U.S. stock futures inched higher on Monday, as investors continued to shake off Brexit worries and instead focused on the outlook for more monetary stimulus from global central banks.
Volumes were expected to be thin in futures trade, as stock markets are closed for the Independence Day holiday. Trading in U.S. stock futures as well as oil and metals futures will close at 1 p.m. Eastern Time.
Futures for the Dow Jones Industrial Average rose 13 points, or 0.1%, to 17,897, while those for the S&P 500 index gained 2.70 points, or 0.1%, to 2,099. Futures for the Nasdaq-100 index climbed 3 points, or 0.1%, to 4,436.75.
The small gains follow a firm rally last week, when the Dow average and the S&P 500 index marked their best week this year. Stocks clawed back some of their losses logged in the wake of the U.K.’s vote to leave the European Union.
“The outcome of the U.K.’s referendum on EU membership has created considerable intraday volatility in markets, although the lack of clarity around what happens next has meant that the directionality of the moves has been limited,” analysts at Citigroup said in a note on Monday.
“Uncertainty is likely to prevail, however signs of improvement in the Q2 data elsewhere may mitigate the risks somewhat. Citi’s global GDP forecasts are therefore only modestly changed this month with 0.2% off the 2017 figure,” they added.
Concerns over the vote initially sent stock markets tumbling on June 24, but equities in the U.S. started to rally last week as traders assessed the fallout from a Brexit and determined it may not be the catastrophic event some people had feared.
The referendum, however, prompted pledges from both the European Central Bank and the Bank of England to make extra liquidity available, while stoking expectations the U.S. Federal Reserve will postpone its next rate hike. The BOE meets next Thursday and investors are hoping for a rate cut or more economic stimulus.
U.K. Treasury chief George Osborne said in an interview with the Financial Times he plans to cut corporation tax in the country to 15% in a bid to lure business investments in the aftermath of a Brexit. The announcement momentarily helped the pound halt its post-vote slide, trading as high as $1.3310. However, in the afternoon sterling eased back to $1.3269, down from $1.3277 late Friday in New York. The currency hit its lowest level since 1985 after the Brexit referendum.

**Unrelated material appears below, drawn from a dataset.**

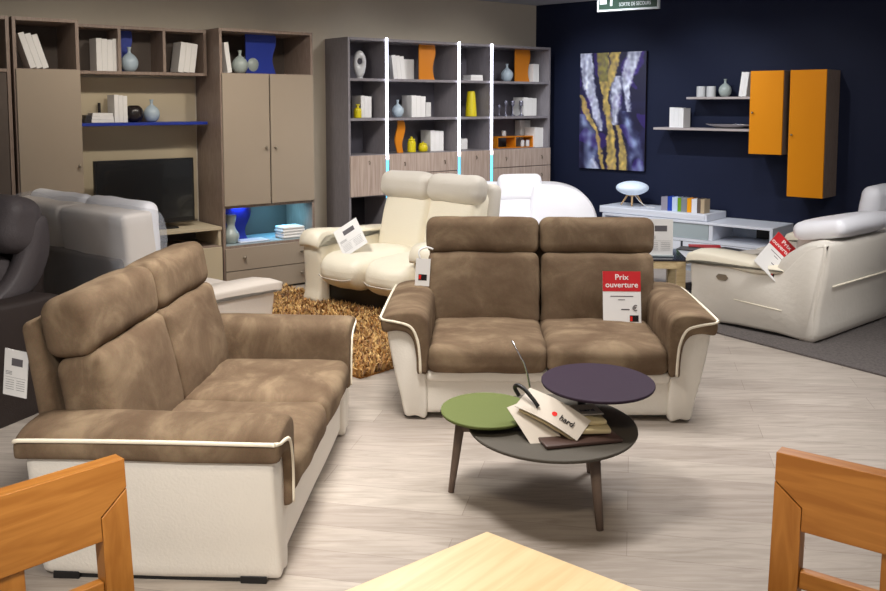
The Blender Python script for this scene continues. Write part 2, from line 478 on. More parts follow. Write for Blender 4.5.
# right tower
xt0, xt1 = -4.19, -3.29
t2 = W1('tower_cabinet', 'wide tall cabinet with two beige doors above a blue-lit niche and drawers', 'cabinet', xt0, .002)
w2 = xt1-xt0
carcass(t2, w2, .50, 0, 2.28, shelves=(1.905, .77, .42, .05))
for k in range(2):
    f = obj('door', box(.012+k*(w2/2-.004)+(.002 if k else 0), w2/2-.003+k*(w2/2-.008), -.519, -.501, .77, 1.90), 'beige', t2, bevel=.002)
    knob(f, w2/2+(.045 if k else -.045), -.519, 1.26)
for (a, b) in ((.205, .40), (.02, .198)):
    f = obj('drawer', box(.012, w2-.008, -.519, -.501, a, b), 'beige', t2, bevel=.002)
    knob(f, .18, -.519, (a+b)/2+.01, r=.014); knob(f, w2-.16, -.519, (a+b)/2+.01, r=.014)
wavy_face(t2, .34, .62, -.30, 1.906, 2.253, 'blue', ph=2.4, amp=.02)['label'] = 'cobalt blue wavy divider panel'
wavy_face(t2, .10, .33, -.30, .421, .744, 'blue', ph=2.9, amp=.03)['label'] = 'cobalt blue wavy divider panel'
obj('glass_top', box(.03, w2-.03, -.49, -.02, .4205, .428), 'frost', t2)

# ------------------------------------------------------------------ small things
def book_geo(t, h, d):
    c = .003
    return join(box(-t/2, t/2, 0, c, 0, h), box(-t/2, -t/2+c, c, d, 0, h), box(t/2-c, t/2, c, d, 0, h), box(-t/2+c, t/2-c, c, d-.006, .004, h-.004))
def put(fr, x, d, z, rz=0, lean=0):
    p = wpt(fr, x, d, z); return p, (0, lean, fr+rz)
def books(fr, x0, x1, d, z, h, n, where, lean=0, dep=.17, group=None, mats=None, rz=0):
    """n upright books filling x0..x1 at their feet"""
    t = (x1-x0)/n
    for i in range(n):
        hh = h*(1-.0 if n < 3 else 1-.02*((i*7) % 3))
        tt = t*math.cos(lean)-.0015
        zz = z+.001+abs(math.sin(lean))*tt/2
        o = obj('book', book_geo(tt, hh, dep), (mats[i] if mats else 'paper'), loc=wpt(fr, x0+t*(i+.5), d, zz), rot=(0, lean, fr+rz))
        pos = '' if n == 1 else (ORD[i]+' from left, ')
        tag(o, ('white book, '+pos+where), 'book', group or ('white books, '+where))
def flat_books(fr, xc, d, z, w, dp, th, n, where, group=None):
    for i in range(n):
        o = obj('book', mv(book_geo(th-.001, w*(1-.05*i), dp), 0, 0, 0, ry=PI/2), 'paper', loc=wpt(fr, xc-w/2*(1-.05*i), d, z+.001+th*(i+.5)), rot=(0, 0, fr))
        tag(o, 'white book lying flat, '+('bottom' if i == 0 else 'topmost' if i == n-1 else 'middle')+' one '+where, 'book', group or 'white books lying flat')
VASE = [(.001, 0), (.028, 0), (.05, .02), (.062, .055), (.058, .09), (.035, .12), (.015, .135), (.011, .15), (.014, .17), (.017, .178), (.011, .178), (.009, .17), (.001, .165)]
def vase(fr, x, d, z, s, label, mat='glaze_blue', prof=VASE, cat='vase', name='vase', sx=1):
    P = smooth_poly(prof, 3, closed=False)
    o = obj(name, lathe([(max(r, .0005)*s*sx, zz*s) for r, zz in P]), mat, loc=wpt(fr, x, d, z+.001), rot=(0, 0, fr), smooth=True)
    return tag(o, label, cat)
SQ = lambda w, h: [(.001, 0), (w*.9, 0), (w, .01), (w, h-.01), (w*.93, h), (w*.85, h), (w*.84, h-.004), (.001, h-.006)]

# left tower cube
z = 1.906
books(A1, -5.665, -5.53, .42, z, .27, 3, 'leaning above the narrow beige door', lean=-.3)
# bridge cubes
bx = lambda px, py=60, d=.26: wl(px, py, A1, d)[0]
books(A1, bx(97), bx(119), .25, z, .26, 4, 'in the first cube of the bridge shelf')
vase(A1, bx(132), .2, z, 1.12, 'pale blue bottle vase before the blue divider in the bridge shelf')
books(A1, bx(178), bx(195), .25, z, .255, 3, 'leaning right in the third bridge cube', lean=.14)
# blue shelf items
zs = 1.491; b2 = lambda px: wl(px, 120, A1, .22)[0]
o = obj('book', mv(book_geo(.03, .13, .12), ry=PI/2), 'smoke', loc=wpt(A1, b2(84), .24, zs+.016), rot=(0, 0, A1)); tag(o, 'small dark book lying at the left end of the blue shelf', 'book')
o = obj('book', mv(book_geo(.03, .11, .12), ry=PI/2), 'smoke', loc=wpt(A1, b2(84)+.01, .24, zs+.047), rot=(0, 0, A1)); tag(o, 'small dark book on top of another on the blue shelf', 'book')
flat_books(A1, b2(102), .245, zs, .18, .13, .026, 3, 'of the pile on the blue shelf')
o = obj('jar', lathe(SQ(.012, .16)), 'glaze_dark', loc=wpt(A1, b2(106), .06, zs+.001), smooth=True); tag(o, 'thin dark bottle behind the books on the blue shelf', 'bottle')
books(A1, b2(114), b2(127), .24, zs, .225, 3, 'upright on the blue shelf beside the dark bowl')
vase(A1, b2(136)+.01, .15, zs, 1.0, 'round black bronze bowl on the blue shelf', 'glaze_dark', [(.001, 0), (.035, 0), (.062, .02), (.078, .065), (.068, .11), (.042, .135), (.036, .135), (.05, .11), (.001, .10)], cat='bowl', name='bowl')
vase(A1, b2(155), .15, zs, 1.05, 'pale blue bottle vase on the blue shelf')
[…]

European stock markets initially opened higher on Monday, but the gains fizzled throughout the morning.
In Asia, hopes that the Bank of Japan also soon will further loosen its monetary policy boosted investor sentiment on Monday, with the Nikkei 225 rising 0.6% and the Hang Seng Index climbing 1.3%.
Economic docket: No key releases or Federal Reserve speakers are lined up Monday due to the Independence Day holiday. On Wednesday, the Federal Open Market Committee minutes from its June meeting are due, followed by the closely watched nonfarm payrolls report on Friday.
Corporate news: Tesla Motors Inc. said late Sunday its second-quarter global sales rose 25% to 14,370, less than the 17,000 it had expected.
Other markets: Gold prices continued higher, rising 1.2% to $1,354.70 an ounce. The metal logged a fifth straight week of gains on Friday, it’s longest weekly winning streak since July 2014.
Crude oil prices were little changed around $49 a barrel.